Retype exactly the lines below, beginning with the first and ending with the line where "SC.render.resolution_x, SC.render.resolution_y = 1024, 768" appears.

■ ■ ■ ■ ■

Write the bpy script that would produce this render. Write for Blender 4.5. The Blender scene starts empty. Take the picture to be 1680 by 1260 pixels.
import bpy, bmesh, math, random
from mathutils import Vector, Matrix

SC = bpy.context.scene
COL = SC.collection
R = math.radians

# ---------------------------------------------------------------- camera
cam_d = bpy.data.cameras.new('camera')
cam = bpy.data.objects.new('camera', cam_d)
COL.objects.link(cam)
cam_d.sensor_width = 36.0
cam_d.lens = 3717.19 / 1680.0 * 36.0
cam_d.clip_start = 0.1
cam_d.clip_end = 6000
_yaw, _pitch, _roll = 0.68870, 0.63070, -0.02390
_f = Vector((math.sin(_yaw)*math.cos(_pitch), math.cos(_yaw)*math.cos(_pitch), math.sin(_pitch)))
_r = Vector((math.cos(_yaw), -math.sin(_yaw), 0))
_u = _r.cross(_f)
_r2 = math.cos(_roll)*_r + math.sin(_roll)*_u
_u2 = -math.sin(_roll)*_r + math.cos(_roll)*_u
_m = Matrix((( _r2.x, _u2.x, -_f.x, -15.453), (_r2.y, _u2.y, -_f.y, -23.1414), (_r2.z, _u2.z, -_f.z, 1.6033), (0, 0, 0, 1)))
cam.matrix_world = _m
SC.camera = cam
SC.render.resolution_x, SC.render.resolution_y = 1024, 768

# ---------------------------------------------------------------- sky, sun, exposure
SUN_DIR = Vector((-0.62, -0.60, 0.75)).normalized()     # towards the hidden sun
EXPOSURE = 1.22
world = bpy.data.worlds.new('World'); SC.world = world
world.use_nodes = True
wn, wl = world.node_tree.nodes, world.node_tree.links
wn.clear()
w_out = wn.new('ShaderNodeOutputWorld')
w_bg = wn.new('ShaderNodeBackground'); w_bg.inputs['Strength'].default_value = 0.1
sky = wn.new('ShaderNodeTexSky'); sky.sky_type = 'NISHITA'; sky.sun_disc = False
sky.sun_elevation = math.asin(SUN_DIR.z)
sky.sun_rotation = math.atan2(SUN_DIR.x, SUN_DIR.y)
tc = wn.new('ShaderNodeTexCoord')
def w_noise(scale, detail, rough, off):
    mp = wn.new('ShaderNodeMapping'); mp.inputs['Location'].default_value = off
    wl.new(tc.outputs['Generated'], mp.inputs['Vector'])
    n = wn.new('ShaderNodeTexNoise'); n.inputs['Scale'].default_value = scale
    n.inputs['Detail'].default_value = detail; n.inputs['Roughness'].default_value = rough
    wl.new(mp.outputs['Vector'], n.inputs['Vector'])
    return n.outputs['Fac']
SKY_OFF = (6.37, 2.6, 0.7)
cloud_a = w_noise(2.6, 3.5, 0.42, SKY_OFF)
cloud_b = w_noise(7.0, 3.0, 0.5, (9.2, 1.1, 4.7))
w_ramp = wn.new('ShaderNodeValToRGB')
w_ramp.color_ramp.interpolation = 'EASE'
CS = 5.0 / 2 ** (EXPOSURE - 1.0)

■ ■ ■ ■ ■

Complete answer
Write the bpy script that would produce this render. Write for Blender 4.5. The Blender scene starts empty. Take the picture to be 1680 by 1260 pixels.
import bpy, bmesh, math, random
from mathutils import Vector, Matrix

SC = bpy.context.scene
COL = SC.collection
R = math.radians

# ---------------------------------------------------------------- camera
cam_d = bpy.data.cameras.new('camera')
cam = bpy.data.objects.new('camera', cam_d)
COL.objects.link(cam)
cam_d.sensor_width = 36.0
cam_d.lens = 3717.19 / 1680.0 * 36.0
cam_d.clip_start = 0.1
cam_d.clip_end = 6000
_yaw, _pitch, _roll = 0.68870, 0.63070, -0.02390
_f = Vector((math.sin(_yaw)*math.cos(_pitch), math.cos(_yaw)*math.cos(_pitch), math.sin(_pitch)))
_r = Vector((math.cos(_yaw), -math.sin(_yaw), 0))
_u = _r.cross(_f)
_r2 = math.cos(_roll)*_r + math.sin(_roll)*_u
_u2 = -math.sin(_roll)*_r + math.cos(_roll)*_u
_m = Matrix((( _r2.x, _u2.x, -_f.x, -15.453), (_r2.y, _u2.y, -_f.y, -23.1414), (_r2.z, _u2.z, -_f.z, 1.6033), (0, 0, 0, 1)))
cam.matrix_world = _m
SC.camera = cam
SC.render.resolution_x, SC.render.resolution_y = 1024, 768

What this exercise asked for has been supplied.